By Annie Lane Creators Syndicate

Dear Annie: I have an embarrassing problem, and I don’t know what to do.

I met a beautiful young woman who works in a local store. She is about 20 years younger than I am. She took my breath away the first time I saw her, but I figured that with the age difference, there was no chance.

I saw her every day for about 18 months, and every day I liked her more. One day, she told me she was depressed and needed to be cheered up. She also told me she was glad to see me because I always cheered her up. That was the nicest thing a woman has ever told me.

A couple of weeks later, I went into the store, and we locked eyes.

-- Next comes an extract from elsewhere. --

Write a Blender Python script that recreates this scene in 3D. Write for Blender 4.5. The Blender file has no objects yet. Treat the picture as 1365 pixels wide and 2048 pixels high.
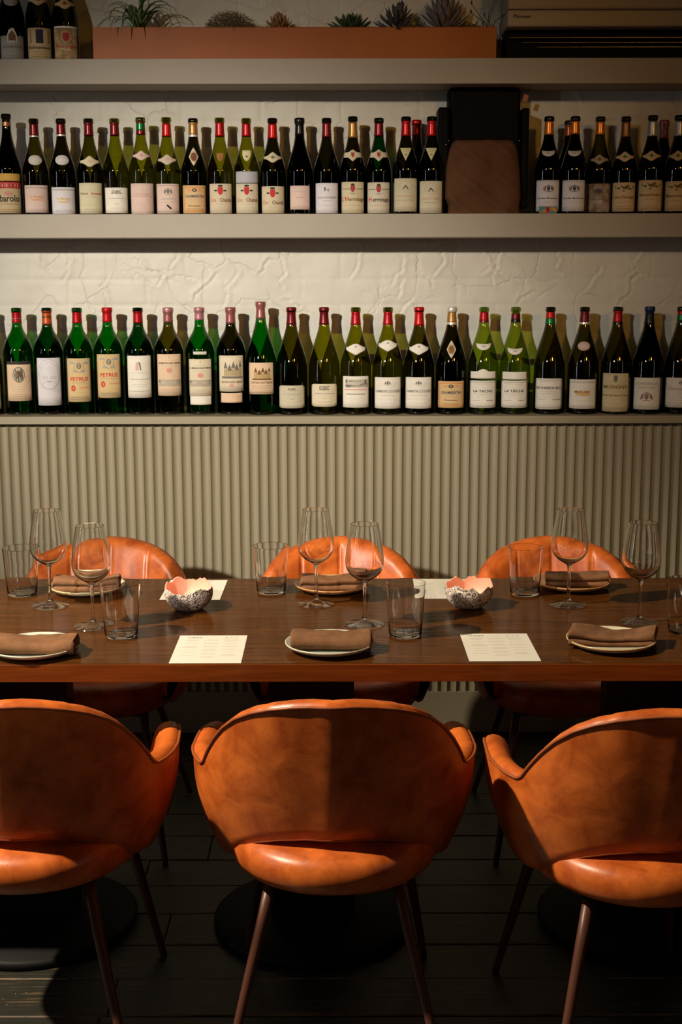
import bpy, bmesh, math, random
from mathutils import Vector, Matrix, noise
R = math.radians
sc = bpy.context.scene
COL = sc.collection
random.seed(7)

# ------------------------------------------------------------------ camera
F, TH, ROLL, H = 2650.0, math.atan(484/2650.0), R(0.10), 1.56
fw = Vector((0, math.cos(TH), -math.sin(TH)))
up0 = Vector((0, math.sin(TH), math.cos(TH))); rt0 = Vector((1, 0, 0))
rt = rt0*math.cos(ROLL) - up0*math.sin(ROLL)
up = up0*math.cos(ROLL) + rt0*math.sin(ROLL)
EYE = Vector((0, 0, H))
cam = bpy.data.cameras.new('camera'); cam_o = bpy.data.objects.new('camera', cam); COL.objects.link(cam_o)
cam.sensor_fit = 'VERTICAL'; cam.sensor_height = 36.0; cam.lens = F/2048*36
m = Matrix((( rt.x, up.x, -fw.x, EYE.x), (rt.y, up.y, -fw.y, EYE.y), (rt.z, up.z, -fw.z, EYE.z), (0, 0, 0, 1)))
cam_o.matrix_world = m
cam.clip_start = 0.05
cam.dof.use_dof = True; cam.dof.focus_distance = 3.2; cam.dof.aperture_fstop = 22
sc.camera = cam_o
def ray(px, py): return fw*F + rt*(px-682.5) - up*(py-1024)
def at_y(px, py, Y):
    d = ray(px, py); return EYE + d*(Y/d.y)
def at_z(px, py, Z):
    d = ray(px, py); return EYE + d*((Z-H)/d.z)

# ------------------------------------------------------------------ world, light, exposure
sc.view_settings.view_transform = 'Standard'; sc.view_settings.look = 'None'
sc.view_settings.gamma = 1; sc.view_settings.use_curve_mapping = False
sc.view_settings.exposure = 0.0
w = bpy.data.worlds.new('world'); sc.world = w; w.use_nodes = True
w.node_tree.nodes['Background'].inputs[0].default_value = (1, .85, .65, 1)
w.node_tree.nodes['Background'].inputs[1].default_value = 0.003

def light(name, kind, loc, target, power, color, **kw):
    l = bpy.data.lights.new(name, kind); l.energy = power; l.color = color
    for k, v in kw.items(): setattr(l, k, v)
    o = bpy.data.objects.new(name, l); COL.objects.link(o); o.location = loc
    o.rotation_euler = (Vector(target)-Vector(loc)).to_track_quat('-Z', 'Y').to_euler()
    return o
# track spot on the far ceiling washing the bottle wall from the upper left
light('wall_spot', 'SPOT', (-2.8, -2.4, 3.35), (-0.25, 4.4, 1.17), 640, (1, .92, .79), spot_size=R(24), spot_blend=.8, shadow_soft_size=.09)
# added narrow beam from the same point, brightening the lower bottle row
light('lower_wall_boost', 'SPOT', (-2.8, -2.4, 3.35), (-0.42, 4.4, 1.12), 1980, (1, .92, .80), spot_size=R(19), spot_blend=1, shadow_soft_size=.09)
# added amber fill from the right, warming the shadows on the wall
light('amber_fill', 'SPOT', (2.4, -1.6, 3.3), (0.1, 4.4, 1.35), 190, (1, .46, .06), spot_size=R(27), spot_blend=.9, shadow_soft_size=.25)
# added dim amber fill behind the camera, in place of ambient room light
light('room_fill', 'AREA', (.8, -2.2, 3.3), (0.2, 4.0, 1.2), 4, (1, .40, .05), shape='DISK', size=.5)
# tall windows in the side walls, pale evening light
light('window_glow', 'AREA', (-4.0, 1.3, 1.7), (0, 3.0, 1.0), 10, (.92, .95, 1), shape='RECTANGLE', size=.07, size_y=1.7)
light('window_glow', 'AREA', (3.9, .2, 1.8), (0, 3.6, 1.0), 3, (1, .93, .84), shape='RECTANGLE', size=.06, size_y=1.7)
# ceiling downlight over the near side of the table, left
light('down_spot', 'SPOT', (-2.2, 1.95, 3.1), (0.1, 2.35, 0.6), 850, (1, .84, .62), spot_size=R(58), spot_blend=.6, shadow_soft_size=.04)

# ------------------------------------------------------------------ materials
def mat(name, col, rough=.5, metal=0, spec=.5, var=None, vscale=8, bump=0, bscale=60, coat=0, vstretch=None, detail=4):
    m = bpy.data.materials.new(name); m.use_nodes = True
    n = m.node_tree.nodes; l = m.node_tree.links; b = n['Principled BSDF']
    b.inputs['Base Color'].default_value = (*col, 1); b.inputs['Roughness'].default_value = rough
    b.inputs['Metallic'].default_value = metal; b.inputs['Specular IOR Level'].default_value = spec
    b.inputs['Coat Weight'].default_value = coat
    tc = None
    if var or bump:
        tc = n.new('ShaderNodeTexCoord'); mp = n.new('ShaderNodeMapping'); l.new(tc.outputs['Object'], mp.inputs[0])
        if vstretch: mp.inputs['Scale'].default_value = vstretch
    if var:
        t = n.new('ShaderNodeTexNoise'); t.inputs['Scale'].default_value = vscale; t.inputs['Detail'].default_value = detail
        l.new(mp.outputs[0], t.inputs[0])
        cr = n.new('ShaderNodeValToRGB'); cr.color_ramp.elements[0].position = .32; cr.color_ramp.elements[1].position = .68
        cr.color_ramp.elements[0].color = (*var, 1); cr.color_ramp.elements[1].color = (*col, 1)
        l.new(t.outputs[0], cr.inputs[0]); l.new(cr.outputs[0], b.inputs['Base Color'])
    if bump:
        t2 = n.new('ShaderNodeTexNoise'); t2.inputs['Scale'].default_value = bscale; t2.inputs['Detail'].default_value = 3
        l.new(mp.outputs[0], t2.inputs[0]); bp = n.new('ShaderNodeBump'); bp.inputs['Strength'].default_value = bump
        bp.inputs['Distance'].default_value = .002; l.new(t2.outputs[0], bp.inputs['Height']); l.new(bp.outputs[0], b.inputs['Normal'])
    return m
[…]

She turned around without a word and went into the back room and didn’t come out while I was there. Needless to say, that hurt.

For the next two weeks, she acted the same way, as if I were invisible. I was devastated. I stopped going in when she was working. I can take a hint.

Ten months later, she changed shifts, and I saw her again. It is a much longer story, but she acted as if I was her best friend again. That’s when I realized I am in love with her. But with the age difference, I know it’s a no-brainer. Again I was devastated, even more so this time.

My question is this: Why is she so cruel? Is it a power thing? A tease?

My heart is broken again, and I guess I want to know why a woman would do that to someone who has always treated her with respect. It’s so cruel. I’m lost here. Maybe I hurt her. But she won’t talk about it, so I don’t know. What should I do? – Crush on the Clerk

Dear Crush: I think you’re shopping in the wrong aisle here. It’s possible this girl is playing games with you, but the bottom line is that you will never know what is going on in another person’s head. You can only control how you react.

So let’s focus on your feelings here: I don’t think you are in love with this girl; you are infatuated with her. The best way to get over infatuation is to avoid the object of it. Change your routine; go to a different store.

I’d also recommend getting involved in a community organization so you can meet more people and build your self-esteem. You can’t expect anyone else to respect you if you don’t respect yourself.

Dear Annie: My girlfriend and I occasionally go to events during which “The Star-Spangled Banner” or a similar patriotic song is performed. The announcers always ask that people stand and please remove their caps. My girlfriend, “Marie,” absolutely refuses to remove her hat. This is not for political reasons. Rather, she says removing a hat is only for guys. Fortunately, no one has expressed annoyance at her – at least no one other than me. Asking politely has no effect. What can I do? – No-Hatter

Dear No-Hatter: Neither of you is too far off base. The widely accepted etiquette is that men must remove their hats during the national anthem; women can leave fashion hats on but should remove unisex hats (such as baseball hats and beanies). So show her this column if you are in the right. And if you’re wrong, you owe her some Cracker Jack.